B. Bölge Adliye Mahkemesince Bozmaya Uyularak Verilen Karar
Bölge Adliye Mahkemesinin yukarıda tarih ve sayısı belirtilen kararıyla; Yargıtay bozma ilamı doğrultusunda yapılan incelemede; tarafların sosyal ve ekonomik durumlarının incelenmesinde; erkeğin 16.01.2020 tarihi itibarı ile uzman çavuş olduğu, 9.000,00 TL gelirinin olduğu, 1.100,00 TL kira ödediği, üzerine kayıtlı taşınmaz olmadığı, kadının okul öncesi öğretmeni olduğu 16.01.2020 tarihi itibarı ile 4.000,00 TL geliri olduğu, 1.000,00 TL kira ödediği üzerine kayıtlı taşınmaz olmadığı, velâyeti anneye verilen ortak çocuğun yaşı ve ihtiyaçları gözetildiğinde giderlerinin bulunduğu, kadının dava dilekçesinde aylık 2.000,00 TL tedbir ve iştirak nafakası talep ettiği, Yargıtay bozma ilamı dikkate alınarak velâyeti anneye verilen ortak çocuğun yaşı ve ihtiyaçları gözetildiğinde, giderlerinin bulunduğu, ortak çocuğun ihtiyaçları, tarafların tespit edilen ekonomik ve sosyal durumları, paranın alım gücü, hakkaniyet ilkesi, dosyadaki yazılar, toplanan deliller ile nafakanın niteliğine göre ortak çocuk için aylık 500,00 TL tedbir nafakasının karar kesinleşinceye kadar, hükmedilen tedbir nafakasının kararın kesinleşmesi ile aylık 1.250,00 TL iştirak nafakası olarak devamına, hükmedilen iştirak nafakasına her yıl Ocak ayının 15'i itibarı ile ÜFE oranında artış yapılmasına, fazlaya dair talebin reddine karar verilmiştir.
VI. TEMYİZ
A. Temyiz Yoluna Başvuranlar
Bölge Adliye Mahkemesinin yukarıda belirtilen kararına karşı süresi içinde davalı-karşı davacı kadın vekili temyiz isteminde bulunmuştur.
B. Temyiz Sebepleri
Davalı-karşı davacı kadın vekili temyizinde; erkeğin kusurlu olduğunu, aradan geçen uzun yıllara ve yerel mahkeme aşamasında ve istinaf aşamasında talep edilmiş olmasına rağmen ortak çocuk yönünden verilen nafaka miktarının hiç arttırılmamış olması ve yıllık artış oranının davanın kesinleşmesi şartına bağlanmış olmasının doğru olmadığını ileri sürerek; kusur belirlemesi, reddedilen tazminat talepleri ile iştirak nafakası yönlerinden kararın bozulmasına karar verilmesini talep etmiştir.
C. Gerekçe
1. Uyuşmazlık ve Hukuki Nitelendirme
Uyuşmazlık, ortak çocuk için hükmedilen iştirak nafakasının miktarının dosya kapsamına ve hakkaniyete uygun olup olmadığı noktasında toplanmaktadır.
2. İlgili Hukuk
6100 sayılı Hukuk Muhakemeleri Kanunu’nun (6100 sayılı Kanun) 369 uncu maddesinin birinci fıkrası ile 370 ve 371 inci maddeleri. 4721 sayılı Türk Medeni Kanunu’nun 4 üncü, 182 nci, 327 nci, 328 inci, 330 uncu maddesi. 6098 sayılı Borçlar Kanunu'nun 50 nci ve 51 inci maddeleri.
3. Değerlendirme
1.Temyiz olunan nihai kararların bozulması 6100 sayılı Kanun'un 371 inci maddesinde yer alan sebeplerden birinin varlığı hâlinde mümkündür.

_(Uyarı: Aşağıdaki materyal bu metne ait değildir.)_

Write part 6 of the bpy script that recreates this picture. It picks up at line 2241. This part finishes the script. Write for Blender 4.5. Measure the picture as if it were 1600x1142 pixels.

2.Temyizen incelenen Bölge Adliye Mahkemesi kararının bozmaya uygun olduğu kararda ve kararın gerekçesinde hukuk kurallarının somut olaya uygulanmasında, delillerin takdirinde bir isabetsizlik bulunmadığı, bozmanın kapsamı dışında kalarak kesinleşmiş olan yönlere ilişkin temyiz itirazlarının incelenmesinin artık mümkün olmadığı gibi bozmaya uyulmakla karşı taraf yararına kazanılmış hak oluşturan yönlerin de yeniden incelenmesinin hukuken mümkün olmadığı anlaşılmakla; temyiz dilekçesinde ileri sürülen nedenler kararın bozulmasını gerektirecek nitelikte görülmemiştir.
VII. KARAR
Açıklanan sebeple;
Davalı-karşı davacı kadın vekilinin yerinde görülmeyen tüm temyiz itirazlarının reddi ile usul ve kanuna uygun olan kararın ONANMASINA,
Aşağıda yazılı temyiz giderinin temyiz edene yükletilmesine,
Dosyanın İlk Derece Mahkemesine, kararın bir örneğinin Bölge Adliye Mahkemesine gönderilmesine,
23.11.2023 tarihinde oy birliğiyle karar verildi.